John Livingston

Teaching our Children to “Never Give Up”

This has been a big week for me. The Ohio State vs. Michigan game was an absolute bust for Ohio State fans. On Thursday night, I went to my granddaughter’s piano recital at the Dunkley Music Hall in Eagle. My granddaughter Lilly is 11 years old, and she played jingle bells “perfectly”. There were 8 other young children and a mother-daughter duet team. They all were absolutely “perfect”. There were more than a few missed notes and “do-overs” but the concentration and effort and determination on the faces of those kids was inspiring.

Watching them stand up and introduce themselves to the audience of about 40 people in the small concert hall, overcome their fear of performing, and plowing through their pieces with 100% effort was for me breathtaking. Performing in such a setting is not just about the performance itself, but rather about the “educational derivatives” that come from learning to execute a difficult task. We want our children to participate and take chances, risks, and work hard to succeed and learn to fail. Music, performing arts, athletics, learning how to build roads or fly jets, or navigating by shooting stars or shooting for the stars, is all about taking risks. I want my children to learn three things before they grow up. I want them to learn to win, to learn to lose, and to learn to compete to the end— never give up. Every person who has been successful in life has failed many times, had a dream along the way, and carries in the deepest corner of their souls the sense of pride in competing against themselves and others. Competition makes us better people.

So many times, with a musician or a great athlete during the time that their talents are being realized and developed, they never have to give 100%. The great basketball coach Bobby Knight opined that when most of his scholarship athletes first came to campus, they thought they were giving 100%, when really it was more like 70%. Until they get to the higher levels they never have to truly compete. Division 1 College football teams have 85 scholarship athletes on their teams. Many of them come to campus as the best players in their states or in cases like Alabama, Ohio State and Michigan they are the best players in the country. The task of the big-time college coach is to teach them to compete, to fight to the end and never give up.

Last Saturday I watched the vaunted Ohio State Buckeyes not compete, and worse yet they stopped competing at the end of the game—some would say they quit. All the talent on the field and much of it stopped competing. In a team sport you must fight the demons of fatigue and pain and in the case of some players’ selfishness, to give the overall effort a chance. In a piano recital one must overcome the drudgery of preparation and the anxiety of performing. When the spotlight is on you it is all up to you. Give it your best in both cases. Success is never guaranteed but prepare hard and the chances for a great performance are improved. Be perfect in your preparation and your effort and the notes will take care of themselves.
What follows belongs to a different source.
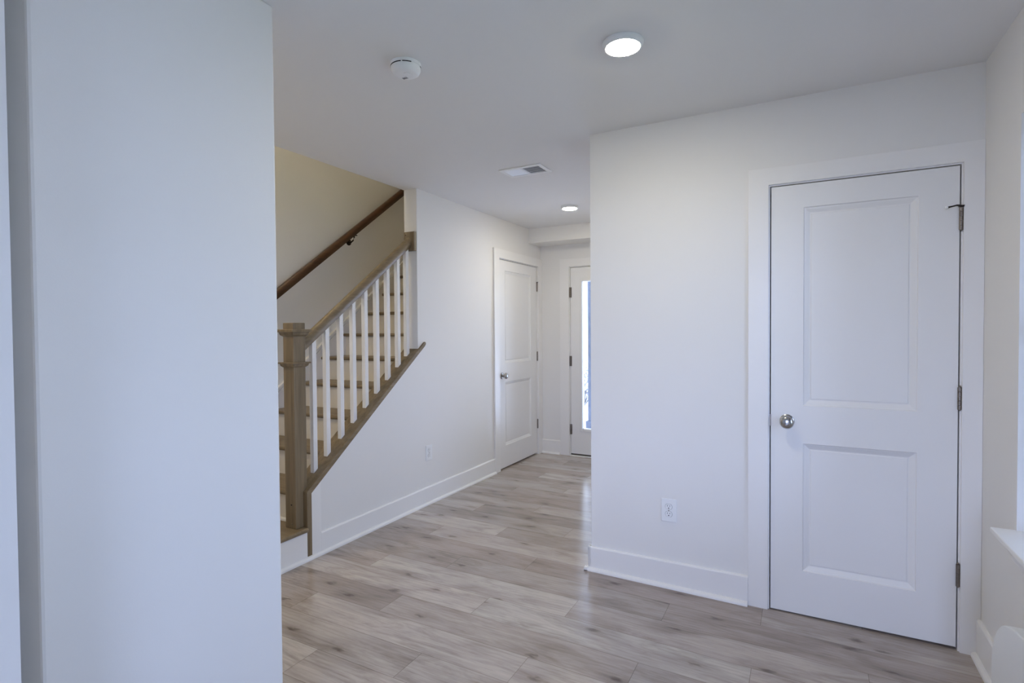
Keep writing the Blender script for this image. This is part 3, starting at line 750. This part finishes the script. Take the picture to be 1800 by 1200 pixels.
# outlets
def outlet(loc, rotz, label):
    r = empty('wall_outlet', loc, label, 'outlet', 'duplex wall outlets', None, rotz, world=False)
    w, h = 0.0395, 0.061
    pl = MB().prism([(-w, -h), (w, -h), (w, h), (-w, h)], 1, -0.0065, -0.0003).build('cover_plate', M_PLAST, r, bevel=0.004, seg=3)
    for zc in (0.0195, -0.0195):
        rc = MB(); pts = []
        for i in range(40):
            t_ = 2*math.pi*i/40; pts.append((0.0172*math.cos(t_), zc + max(-0.0138, min(0.0138, 0.0172*math.sin(t_)))))
        rc.prism(pts, 1, -0.0088, -0.0066)
        ro = rc.build('receptacle', M_PLAST, r, bevel=0.0006)
        sl = MB().box(-0.0075, -0.0052, -0.0090, -0.0086, zc+0.0005, zc+0.0090).box(0.0052, 0.0073, -0.0090, -0.0086, zc+0.0015, zc+0.0080)
        sl.lathe([(0, 0.0086), (0.0029, 0.0086), (0.0029, 0.0090), (0, 0.0090)], 14, (0, 0, zc-0.0068), '-Y')
        sl.build('slot', M_DARK, ro)
        # grey sheet painted as shade in the groove between plate and receptacle
        gp = MB(); A2 = [((p[0])*1.06, zc+(p[1]-zc)*1.06) for p in pts]
        gp.prism(A2, 1, -0.0068, -0.0064).build('groove_shade', M_DGREY, r)
    MB().lathe([(0, 0.0064), (0.0032, 0.0064), (0.0030, 0.0074), (0, 0.0076)], 14, (0, 0, 0), '-Y').build('screw', M_NICK, r)
    return r
o1 = outlet((-0.623, YB, 0.4015), 0, 'white duplex outlet on the wall left of the closet door')
dup(o1, (XA, 3.444, 0.398), 'white duplex outlet low on the hall wall below the stairs', math.radians(90))

# ---------------------------------------------------------------- white rounded unit under the window
pp = [(2.103, -0.0195), (2.100, 0.36), (2.092, 0.400), (2.075, 0.437), (2.050, 0.470), (2.018, 0.498), (1.985, 0.516), (1.950, 0.529), (1.90, 0.541), (1.84, 0.551), (1.75, 0.558), (1.60, 0.558), (1.50, 0.545), (1.43, 0.50), (1.40, 0.42), (1.395, -0.0195)]
tag(MB().prism(pp, 0, 0.500, 0.612).build('rounded_panel', M_BENCH, None, bevel=0.004, seg=3), 'low white panel with a rounded top corner beneath the window sill', 'panel')

# ---------------------------------------------------------------- outdoors seen through the entrance door
tag(MB().box(-20, 20, YF+WT, 40, -0.55, -0.45).build('ground', M_SNOWY), 'pale bright ground outside the entrance door', 'ground', None, 'structure')
tag(MB().box(XR+0.15, 30, -30, YF+WT, -0.55, -0.45).box(-20, XR+0.15, -30, YR-WT, -0.55, -0.45).build('lawn', M_LAWN), 'added unseen dull green lawn outside the right and rear windows', 'lawn', None, 'structure')  # out of view, added dark to cut daylight bounced up through the windows
tag(MB().box(-2.70, -0.4, YF+WT, 7.5, -0.16, -0.03).build('porch_floor', M_CONC), 'pale concrete porch slab outside the entrance door', 'porch floor', None, 'structure')
tag(MB().box(-2.72, -0.4, YF+WT, 7.6, 2.55, 2.70).build('porch_ceiling', M_SIDING), 'pale porch ceiling outside the entrance door', 'porch ceiling', None, 'structure')
pp_ = empty('porch_post', (-2.60, 7.2, -0.03), 'dark grey porch post seen through the entrance door glass', 'post')
MB().box(-2.645, -2.535, 7.15, 7.26, 0.0, 2.55).build('shaft', M_POST, pp_, bevel=0.006)
MB().box(-2.67, -2.51, 7.125, 7.285, -0.03, 0.09).build('base_block', M_POST, pp_, bevel=0.006)
def shrub(loc, seed, label):
    rnd = random.Random(seed); mb = MB()
    for i in range(26):
        a = rnd.uniform(0, 6.28); t_ = rnd.uniform(0.2, 0.75); L = rnd.uniform(0.4, 0.9)
        p = [Vector(loc) + Vector((math.cos(a)*t_*s*L, math.sin(a)*t_*s*L, s*L)) for s in (0, 0.5, 1.0)]
        p[1] += Vector((rnd.uniform(-.05, .05), rnd.uniform(-.05, .05), 0))
        mb.tube(p, [0.012, 0.008, 0.004], 5)
        for q in range(6):
            c = p[2] - (p[2]-p[1])*rnd.random() + Vector([rnd.uniform(-.06, .06) for _ in range(3)])
            n_ = Vector([rnd.uniform(-1, 1) for _ in range(3)]).normalized(); u_ = n_.orthogonal()*0.035; w_ = n_.cross(u_)*0.6
            mb.bm.faces.new([mb.bm.verts.new(c+v_) for v_ in (u_, w_, -u_, -w_)])
    return tag(mb.build('shrub', M_LEAF), label, 'shrub', 'bare shrubs outside the entrance')
shrub((-4.6, 12.2, -0.45), 3, 'bare twiggy shrub outside, nearer the entrance door glass')
shrub((-5.9, 15.5, -0.45), 5, 'bare twiggy shrub farther off across the pale ground')

for o in bpy.data.objects:
    if '_world' in o: del o['_world']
Parents today in my opinion spend too much time protecting their kids from failing. Those parents who spend hours making their kids practice the piano or a sport risk having their kids fail. They are putting their boys and girls on stage and in the line of battle. There are very few today who seek such a position of individual responsibility.

Teddy Roosevelt in his MAN IN THE ARENA SPEECH said it best:

It is not the critic who counts, not the one who points out how the strong man stumbled or how the doer of deeds might have done them better. The credit belongs to the man who is actually in the arena, whose face is marred with sweat and dust and blood; who strives valiantly; who errs and comes short again and again; who knows the great enthusiasms, the great devotions, and spends himself in a worthy cause; who, if he wins, knows the triumph of high achievement; and who, if he fails, at least fails while daring greatly, so that his place shall never be with those cold and timid souls who know neither victory nor defeat.

We need more men and women who are willing to get into the arena.

So, for me given the choice of watching some gifted athletes not compete or watching a 7-year-old kid play his piano recital piece in a “perfectly” unrecognizable rendition of SILENT NIGHT while giving a 100% effort and courageously overcoming their fears (and starting over 3 times) —I choose the latter thank you. Those kids don’t quit. They probably have their parents to thank for that, but their piano teacher has also contributed to teaching that great lesson. I think many coaches at the upper levels of sport have forgotten to teach their “scholar athletes” how to compete. Thank you, Mrs. Cynthia Waldon (Lilly’s Piano Teacher) for teaching our kids how to compete. There are some college coaches out there that could learn a thing or two from you.